Sgt. TJ Butler's remains returned to Wilmington - WECT, weather & sports Wilmington, NC

Sgt. TJ Butler's remains returned to Wilmington

WILMINGTON, NC (WECT) - The remains of an Army National Guard member returned to Wilmington Wednesday morning.  Several people gathered to greet the family with a line of American flags at the airport.

Streets were lined with red, white and blue as the flag flew at half staff. You could hear a pin drop as Sgt. TJ Butler's casket was removed from the plane.

Six men in uniform carried his body from the airport hangar to his family, who saw Butler for the first time since he left for Afghanistan.

Sgt. Butler was killed last week by a suicide bomber.  He was one of three National Guard members killed from North Carolina.

Butler's body was escorted to Andrews Mortuary in Wilmington Wednesday morning.

A visitation will be Thursday, Oct. 11 from 6 p.m. to 9 p.m. at Andrews Mortuary in Wilmington. You can leave sympathy notes here.  The funeral is scheduled for Friday at 11 a.m. at the First Baptist Church in Wilmington.

Patriot Guard members say they've been invited by Butler's family to attend the funeral services.  In fact, the Patriot Guard has been invited to attend all three funerals for those killed.

Controversy started surrounding this incident when members of the Westboro Baptist Church said they would protest Butler's funeral as well as the other two guard members who were killed.  On Tuesday around 3 p.m., the daughter of the church's leader, Margie Phelps, tweeted anchor Michelle Li this message:

"Westboro will picket in NC. The soldiers died for the sins of this nation. Too late for them. We warn the living to obey God."

Ron Faggart, the state captain of the Patriot Guard of North Carolina said he doubts the Westboro Baptist Church will make it all the way to the Tar Heel state.  Faggart says that's how the WBC operates - they operate by sending empty threats to get a community frazzled.

Faggart says because of this, he's had to beg people to not attend funerals if their intentions have been to start trouble.

"If you're not there for the right reason, we do not want people there," said Faggart.  "We know that most of the time, they're making empty threats to scare the community."

Faggart says he's heard a tremendous response from the Wilmington community.  Though the other two people killed were from Greensboro and Raeford, Wilmington citizens have been the most vocal, he said.

Many people on Facebook have started an effort to form a human wall on the day of Butler's funeral.  Faggart says he would rather see a street lined with people holding American flags.  A human wall might seem inflammatory, and there are laws in place to protect the family from protestors.  And, if the WBC does indeed show up, police will put them in a designated area where family can't see them.  The Patriot Guard would also be able to put their backs to protestors while holding American flags.

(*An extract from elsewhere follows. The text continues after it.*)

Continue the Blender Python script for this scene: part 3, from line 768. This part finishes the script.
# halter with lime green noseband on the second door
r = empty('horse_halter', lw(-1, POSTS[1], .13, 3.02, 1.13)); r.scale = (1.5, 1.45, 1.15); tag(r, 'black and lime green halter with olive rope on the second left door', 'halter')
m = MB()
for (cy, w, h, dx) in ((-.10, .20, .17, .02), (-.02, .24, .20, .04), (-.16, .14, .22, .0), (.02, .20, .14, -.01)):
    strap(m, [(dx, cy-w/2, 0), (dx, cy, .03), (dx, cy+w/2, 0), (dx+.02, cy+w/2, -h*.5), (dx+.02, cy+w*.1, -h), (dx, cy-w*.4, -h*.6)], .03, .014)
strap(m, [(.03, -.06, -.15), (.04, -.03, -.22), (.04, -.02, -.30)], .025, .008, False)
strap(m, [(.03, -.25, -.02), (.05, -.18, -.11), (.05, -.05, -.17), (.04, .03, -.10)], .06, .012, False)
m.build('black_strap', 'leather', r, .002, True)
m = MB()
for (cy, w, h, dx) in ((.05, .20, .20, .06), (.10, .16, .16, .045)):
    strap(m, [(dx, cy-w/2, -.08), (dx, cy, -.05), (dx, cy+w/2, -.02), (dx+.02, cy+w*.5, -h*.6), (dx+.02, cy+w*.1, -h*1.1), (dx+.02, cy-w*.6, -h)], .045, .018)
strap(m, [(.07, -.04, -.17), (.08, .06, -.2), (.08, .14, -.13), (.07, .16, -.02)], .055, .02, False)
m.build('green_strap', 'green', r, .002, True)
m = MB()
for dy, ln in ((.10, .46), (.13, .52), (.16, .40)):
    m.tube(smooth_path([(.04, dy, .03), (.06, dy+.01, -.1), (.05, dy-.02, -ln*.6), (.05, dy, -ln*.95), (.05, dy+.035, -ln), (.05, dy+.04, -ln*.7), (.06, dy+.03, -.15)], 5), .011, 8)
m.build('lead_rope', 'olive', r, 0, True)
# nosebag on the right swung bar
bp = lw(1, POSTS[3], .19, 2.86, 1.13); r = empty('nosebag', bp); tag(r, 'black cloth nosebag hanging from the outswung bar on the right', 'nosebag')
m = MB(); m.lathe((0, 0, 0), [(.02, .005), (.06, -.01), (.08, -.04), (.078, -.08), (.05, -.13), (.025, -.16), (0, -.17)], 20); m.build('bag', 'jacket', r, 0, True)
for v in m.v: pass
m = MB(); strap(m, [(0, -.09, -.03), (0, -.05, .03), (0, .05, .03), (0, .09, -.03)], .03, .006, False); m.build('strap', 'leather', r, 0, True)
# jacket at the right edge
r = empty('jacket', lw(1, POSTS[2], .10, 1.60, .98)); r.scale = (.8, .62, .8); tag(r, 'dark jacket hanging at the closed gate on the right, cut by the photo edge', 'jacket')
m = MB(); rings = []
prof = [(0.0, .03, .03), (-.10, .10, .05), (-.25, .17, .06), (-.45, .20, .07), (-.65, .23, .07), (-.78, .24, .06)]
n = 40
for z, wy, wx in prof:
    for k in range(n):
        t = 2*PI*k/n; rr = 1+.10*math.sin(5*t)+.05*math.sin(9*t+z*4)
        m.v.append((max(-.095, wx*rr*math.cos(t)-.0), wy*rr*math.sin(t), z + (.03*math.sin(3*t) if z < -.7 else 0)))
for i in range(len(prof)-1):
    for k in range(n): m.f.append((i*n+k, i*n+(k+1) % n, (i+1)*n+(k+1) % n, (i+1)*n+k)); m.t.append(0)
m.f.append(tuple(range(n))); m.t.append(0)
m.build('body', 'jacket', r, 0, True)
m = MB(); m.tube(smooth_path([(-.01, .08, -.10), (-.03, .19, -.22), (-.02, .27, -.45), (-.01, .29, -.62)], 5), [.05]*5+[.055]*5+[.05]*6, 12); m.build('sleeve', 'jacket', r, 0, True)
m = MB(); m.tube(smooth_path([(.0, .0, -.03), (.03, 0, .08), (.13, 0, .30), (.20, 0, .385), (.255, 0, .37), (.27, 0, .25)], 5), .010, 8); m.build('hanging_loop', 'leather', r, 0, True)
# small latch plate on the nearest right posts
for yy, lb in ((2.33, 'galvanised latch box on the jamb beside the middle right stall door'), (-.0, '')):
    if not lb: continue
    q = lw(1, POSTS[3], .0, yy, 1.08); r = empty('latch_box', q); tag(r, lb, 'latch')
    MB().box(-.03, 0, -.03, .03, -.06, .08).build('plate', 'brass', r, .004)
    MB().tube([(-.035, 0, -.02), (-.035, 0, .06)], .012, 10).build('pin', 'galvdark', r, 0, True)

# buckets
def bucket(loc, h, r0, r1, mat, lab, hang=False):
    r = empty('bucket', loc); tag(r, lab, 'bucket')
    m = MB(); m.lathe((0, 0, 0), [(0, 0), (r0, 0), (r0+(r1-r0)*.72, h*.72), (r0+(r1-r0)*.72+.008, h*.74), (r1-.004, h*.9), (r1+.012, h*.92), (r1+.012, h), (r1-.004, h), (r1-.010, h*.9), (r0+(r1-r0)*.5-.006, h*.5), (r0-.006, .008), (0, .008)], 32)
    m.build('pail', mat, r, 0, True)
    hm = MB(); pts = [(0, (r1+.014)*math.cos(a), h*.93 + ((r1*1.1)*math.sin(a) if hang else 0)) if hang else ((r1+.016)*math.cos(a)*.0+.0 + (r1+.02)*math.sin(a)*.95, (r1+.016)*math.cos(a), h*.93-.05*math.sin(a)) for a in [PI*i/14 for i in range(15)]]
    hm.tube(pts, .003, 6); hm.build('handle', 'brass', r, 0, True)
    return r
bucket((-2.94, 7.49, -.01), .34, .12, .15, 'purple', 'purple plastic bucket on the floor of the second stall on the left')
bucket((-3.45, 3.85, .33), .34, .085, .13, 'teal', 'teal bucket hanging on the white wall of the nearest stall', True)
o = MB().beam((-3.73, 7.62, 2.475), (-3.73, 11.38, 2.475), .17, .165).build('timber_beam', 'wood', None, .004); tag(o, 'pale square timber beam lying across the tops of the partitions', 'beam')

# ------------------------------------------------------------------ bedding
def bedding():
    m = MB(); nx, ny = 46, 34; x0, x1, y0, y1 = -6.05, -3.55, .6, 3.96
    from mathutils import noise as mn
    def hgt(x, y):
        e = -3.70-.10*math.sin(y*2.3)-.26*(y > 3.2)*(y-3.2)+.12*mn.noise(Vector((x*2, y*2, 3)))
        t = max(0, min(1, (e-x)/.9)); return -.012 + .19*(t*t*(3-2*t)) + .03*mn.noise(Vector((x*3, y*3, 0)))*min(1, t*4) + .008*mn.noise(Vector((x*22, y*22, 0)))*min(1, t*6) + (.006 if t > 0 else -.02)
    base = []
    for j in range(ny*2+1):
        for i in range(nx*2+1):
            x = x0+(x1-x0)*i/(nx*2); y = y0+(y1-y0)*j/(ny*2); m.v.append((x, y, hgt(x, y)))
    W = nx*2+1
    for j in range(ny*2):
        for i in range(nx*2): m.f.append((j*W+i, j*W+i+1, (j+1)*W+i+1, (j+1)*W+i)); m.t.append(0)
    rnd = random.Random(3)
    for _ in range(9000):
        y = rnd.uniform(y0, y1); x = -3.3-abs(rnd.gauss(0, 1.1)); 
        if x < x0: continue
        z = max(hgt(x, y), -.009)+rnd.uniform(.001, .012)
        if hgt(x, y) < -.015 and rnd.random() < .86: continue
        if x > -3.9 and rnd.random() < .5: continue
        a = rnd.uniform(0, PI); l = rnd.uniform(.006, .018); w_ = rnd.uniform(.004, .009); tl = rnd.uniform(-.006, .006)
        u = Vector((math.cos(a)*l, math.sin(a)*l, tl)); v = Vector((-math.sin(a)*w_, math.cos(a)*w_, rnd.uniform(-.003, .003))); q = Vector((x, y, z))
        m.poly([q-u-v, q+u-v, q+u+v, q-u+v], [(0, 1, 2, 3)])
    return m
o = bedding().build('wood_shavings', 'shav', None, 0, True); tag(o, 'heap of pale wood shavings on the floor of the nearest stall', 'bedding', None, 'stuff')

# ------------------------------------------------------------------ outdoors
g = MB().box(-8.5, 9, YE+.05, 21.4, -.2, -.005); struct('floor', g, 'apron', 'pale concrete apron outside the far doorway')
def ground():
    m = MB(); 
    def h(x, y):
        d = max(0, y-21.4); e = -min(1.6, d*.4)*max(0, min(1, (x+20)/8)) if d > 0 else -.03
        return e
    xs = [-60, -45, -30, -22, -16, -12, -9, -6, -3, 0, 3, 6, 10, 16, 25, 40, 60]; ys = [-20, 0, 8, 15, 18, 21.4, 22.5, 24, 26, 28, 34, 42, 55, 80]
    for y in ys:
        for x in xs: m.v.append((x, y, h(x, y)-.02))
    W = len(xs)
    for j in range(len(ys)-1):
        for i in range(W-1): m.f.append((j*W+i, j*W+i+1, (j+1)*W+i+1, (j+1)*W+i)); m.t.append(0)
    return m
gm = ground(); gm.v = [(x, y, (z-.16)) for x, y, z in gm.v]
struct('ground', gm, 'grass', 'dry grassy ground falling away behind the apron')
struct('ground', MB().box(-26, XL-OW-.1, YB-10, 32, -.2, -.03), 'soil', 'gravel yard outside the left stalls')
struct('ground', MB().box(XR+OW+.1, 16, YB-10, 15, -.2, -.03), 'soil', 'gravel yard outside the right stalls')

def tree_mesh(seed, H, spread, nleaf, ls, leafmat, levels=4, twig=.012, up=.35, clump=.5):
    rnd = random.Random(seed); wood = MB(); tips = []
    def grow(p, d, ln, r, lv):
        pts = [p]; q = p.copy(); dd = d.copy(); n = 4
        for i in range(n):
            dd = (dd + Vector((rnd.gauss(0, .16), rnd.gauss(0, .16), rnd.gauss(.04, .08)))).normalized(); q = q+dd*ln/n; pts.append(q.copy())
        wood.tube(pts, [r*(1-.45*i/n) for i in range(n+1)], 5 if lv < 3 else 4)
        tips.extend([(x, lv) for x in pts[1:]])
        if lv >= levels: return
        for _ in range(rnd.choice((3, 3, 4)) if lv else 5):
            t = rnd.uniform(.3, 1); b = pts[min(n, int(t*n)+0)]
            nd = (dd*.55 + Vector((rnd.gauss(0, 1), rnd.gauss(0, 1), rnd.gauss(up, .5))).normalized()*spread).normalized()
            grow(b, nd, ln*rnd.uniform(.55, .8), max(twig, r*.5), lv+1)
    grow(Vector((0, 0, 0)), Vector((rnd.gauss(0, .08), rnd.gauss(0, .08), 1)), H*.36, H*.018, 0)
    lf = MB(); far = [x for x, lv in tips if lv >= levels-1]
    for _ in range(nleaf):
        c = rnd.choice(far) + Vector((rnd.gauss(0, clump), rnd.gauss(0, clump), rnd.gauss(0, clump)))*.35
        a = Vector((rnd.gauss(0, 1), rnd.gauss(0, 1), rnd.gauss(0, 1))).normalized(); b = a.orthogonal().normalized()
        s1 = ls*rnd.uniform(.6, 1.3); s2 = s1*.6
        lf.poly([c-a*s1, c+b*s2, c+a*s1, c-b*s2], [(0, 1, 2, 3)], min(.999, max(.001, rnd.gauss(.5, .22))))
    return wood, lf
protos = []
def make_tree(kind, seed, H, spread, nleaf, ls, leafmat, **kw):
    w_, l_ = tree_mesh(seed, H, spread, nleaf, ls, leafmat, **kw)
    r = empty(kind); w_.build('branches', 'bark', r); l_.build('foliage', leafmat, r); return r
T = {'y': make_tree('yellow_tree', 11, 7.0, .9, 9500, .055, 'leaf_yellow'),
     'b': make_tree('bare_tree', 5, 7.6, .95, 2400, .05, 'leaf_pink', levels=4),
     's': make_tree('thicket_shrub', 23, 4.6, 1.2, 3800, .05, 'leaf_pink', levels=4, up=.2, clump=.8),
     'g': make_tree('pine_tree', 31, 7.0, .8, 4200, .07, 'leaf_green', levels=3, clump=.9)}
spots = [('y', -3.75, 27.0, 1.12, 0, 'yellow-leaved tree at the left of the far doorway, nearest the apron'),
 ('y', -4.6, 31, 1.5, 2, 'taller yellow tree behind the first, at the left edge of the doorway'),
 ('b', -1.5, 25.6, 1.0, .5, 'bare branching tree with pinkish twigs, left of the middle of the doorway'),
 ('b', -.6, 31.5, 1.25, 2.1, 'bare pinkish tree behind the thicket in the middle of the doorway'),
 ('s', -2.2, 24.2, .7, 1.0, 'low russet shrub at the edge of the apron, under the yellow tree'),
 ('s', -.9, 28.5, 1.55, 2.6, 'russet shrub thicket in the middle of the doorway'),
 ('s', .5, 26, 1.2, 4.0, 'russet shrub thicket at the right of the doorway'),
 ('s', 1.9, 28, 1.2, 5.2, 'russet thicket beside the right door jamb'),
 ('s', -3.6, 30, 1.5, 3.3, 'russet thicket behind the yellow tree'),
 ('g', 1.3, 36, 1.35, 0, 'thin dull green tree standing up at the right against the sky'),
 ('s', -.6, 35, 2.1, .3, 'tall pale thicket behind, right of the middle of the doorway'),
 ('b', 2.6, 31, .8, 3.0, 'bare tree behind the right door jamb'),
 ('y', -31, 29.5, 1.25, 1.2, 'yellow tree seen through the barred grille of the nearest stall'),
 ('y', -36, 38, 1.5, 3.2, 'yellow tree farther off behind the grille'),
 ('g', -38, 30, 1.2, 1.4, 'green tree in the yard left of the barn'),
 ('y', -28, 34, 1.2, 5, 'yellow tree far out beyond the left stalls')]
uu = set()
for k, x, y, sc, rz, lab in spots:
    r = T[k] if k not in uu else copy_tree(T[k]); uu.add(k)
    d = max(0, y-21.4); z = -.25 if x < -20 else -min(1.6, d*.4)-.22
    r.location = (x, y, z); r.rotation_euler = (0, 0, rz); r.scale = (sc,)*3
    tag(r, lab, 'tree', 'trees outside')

UPDATE:  One of the organizers of the human wall, Danielle Bashaw, says she has now turned the movement into a wall of support, but she wanted to keep the name the same to avoid confusion.  The page, "Human wall for a fallen soldier" is a Facebook event page that has more than 11,000 members.

"People from all over the nation have reached out," said Cheryl Penney, co-organizer of Human wall. "Soldiers overseas are giving us their support."

"This is going to be a very peaceful, honorable event that we're trying to plan," said Penney. "We want him to have an honorable ride home. This is going to be final resting place and we want that to be a road of honor."

"People will line the sidewalk all down Market St. during the funeral creating a human shield," said Danielle Bashaw, co-organizer. "The response is overwhelming and nothing I had ever imagined."